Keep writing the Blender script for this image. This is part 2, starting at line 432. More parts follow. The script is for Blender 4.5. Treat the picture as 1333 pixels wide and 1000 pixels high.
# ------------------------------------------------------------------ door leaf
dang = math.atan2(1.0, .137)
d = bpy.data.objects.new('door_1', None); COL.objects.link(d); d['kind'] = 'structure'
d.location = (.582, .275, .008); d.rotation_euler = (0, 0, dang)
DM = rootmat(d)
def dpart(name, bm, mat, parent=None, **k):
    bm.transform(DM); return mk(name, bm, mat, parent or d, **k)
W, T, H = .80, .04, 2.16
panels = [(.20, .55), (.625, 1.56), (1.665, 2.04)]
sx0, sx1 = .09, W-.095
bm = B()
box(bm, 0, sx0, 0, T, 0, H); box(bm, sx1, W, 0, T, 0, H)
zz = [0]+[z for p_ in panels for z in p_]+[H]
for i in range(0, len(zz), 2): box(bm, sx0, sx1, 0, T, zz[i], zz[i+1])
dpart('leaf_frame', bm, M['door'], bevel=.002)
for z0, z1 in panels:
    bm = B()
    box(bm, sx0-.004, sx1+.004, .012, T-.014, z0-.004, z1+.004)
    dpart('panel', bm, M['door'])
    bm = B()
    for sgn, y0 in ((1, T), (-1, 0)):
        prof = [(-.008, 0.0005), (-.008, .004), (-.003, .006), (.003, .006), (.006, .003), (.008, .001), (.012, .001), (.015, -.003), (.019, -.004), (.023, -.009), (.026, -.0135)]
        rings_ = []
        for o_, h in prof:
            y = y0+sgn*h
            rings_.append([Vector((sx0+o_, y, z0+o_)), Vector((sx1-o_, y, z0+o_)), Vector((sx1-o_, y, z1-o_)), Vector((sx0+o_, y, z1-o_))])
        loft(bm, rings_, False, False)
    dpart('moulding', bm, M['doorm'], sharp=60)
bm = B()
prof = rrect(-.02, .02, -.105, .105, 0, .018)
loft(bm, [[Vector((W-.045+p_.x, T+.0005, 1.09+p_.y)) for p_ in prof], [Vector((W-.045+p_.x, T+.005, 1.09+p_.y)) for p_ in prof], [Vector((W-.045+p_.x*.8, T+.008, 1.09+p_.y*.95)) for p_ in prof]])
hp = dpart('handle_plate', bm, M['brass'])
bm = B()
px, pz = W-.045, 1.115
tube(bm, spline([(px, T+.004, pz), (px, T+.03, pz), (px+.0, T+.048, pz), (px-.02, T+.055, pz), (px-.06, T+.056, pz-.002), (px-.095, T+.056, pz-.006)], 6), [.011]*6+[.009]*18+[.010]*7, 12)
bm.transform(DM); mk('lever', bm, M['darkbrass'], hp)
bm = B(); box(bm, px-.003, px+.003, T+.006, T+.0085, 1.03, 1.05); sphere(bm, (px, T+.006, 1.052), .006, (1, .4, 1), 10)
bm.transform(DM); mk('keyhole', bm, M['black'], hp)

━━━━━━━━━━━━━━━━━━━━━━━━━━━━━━

• [SET EXERCISE]: Set out the complete listing exactly as shown.

• [RESULT OF THIS EXERCISE]:
Keep writing the Blender script for this image. This is part 2, starting at line 432. More parts follow. The script is for Blender 4.5. Treat the picture as 1333 pixels wide and 1000 pixels high.
# ------------------------------------------------------------------ door leaf
dang = math.atan2(1.0, .137)
d = bpy.data.objects.new('door_1', None); COL.objects.link(d); d['kind'] = 'structure'
d.location = (.582, .275, .008); d.rotation_euler = (0, 0, dang)
DM = rootmat(d)
def dpart(name, bm, mat, parent=None, **k):
    bm.transform(DM); return mk(name, bm, mat, parent or d, **k)
W, T, H = .80, .04, 2.16
panels = [(.20, .55), (.625, 1.56), (1.665, 2.04)]
sx0, sx1 = .09, W-.095
bm = B()
box(bm, 0, sx0, 0, T, 0, H); box(bm, sx1, W, 0, T, 0, H)
zz = [0]+[z for p_ in panels for z in p_]+[H]
for i in range(0, len(zz), 2): box(bm, sx0, sx1, 0, T, zz[i], zz[i+1])
dpart('leaf_frame', bm, M['door'], bevel=.002)
for z0, z1 in panels:
    bm = B()
    box(bm, sx0-.004, sx1+.004, .012, T-.014, z0-.004, z1+.004)
    dpart('panel', bm, M['door'])
    bm = B()
    for sgn, y0 in ((1, T), (-1, 0)):
        prof = [(-.008, 0.0005), (-.008, .004), (-.003, .006), (.003, .006), (.006, .003), (.008, .001), (.012, .001), (.015, -.003), (.019, -.004), (.023, -.009), (.026, -.0135)]
        rings_ = []
        for o_, h in prof:
            y = y0+sgn*h
            rings_.append([Vector((sx0+o_, y, z0+o_)), Vector((sx1-o_, y, z0+o_)), Vector((sx1-o_, y, z1-o_)), Vector((sx0+o_, y, z1-o_))])
        loft(bm, rings_, False, False)
    dpart('moulding', bm, M['doorm'], sharp=60)
bm = B()
prof = rrect(-.02, .02, -.105, .105, 0, .018)
loft(bm, [[Vector((W-.045+p_.x, T+.0005, 1.09+p_.y)) for p_ in prof], [Vector((W-.045+p_.x, T+.005, 1.09+p_.y)) for p_ in prof], [Vector((W-.045+p_.x*.8, T+.008, 1.09+p_.y*.95)) for p_ in prof]])
hp = dpart('handle_plate', bm, M['brass'])
bm = B()
px, pz = W-.045, 1.115
tube(bm, spline([(px, T+.004, pz), (px, T+.03, pz), (px+.0, T+.048, pz), (px-.02, T+.055, pz), (px-.06, T+.056, pz-.002), (px-.095, T+.056, pz-.006)], 6), [.011]*6+[.009]*18+[.010]*7, 12)
bm.transform(DM); mk('lever', bm, M['darkbrass'], hp)
bm = B(); box(bm, px-.003, px+.003, T+.006, T+.0085, 1.03, 1.05); sphere(bm, (px, T+.006, 1.052), .006, (1, .4, 1), 10)
bm.transform(DM); mk('keyhole', bm, M['black'], hp)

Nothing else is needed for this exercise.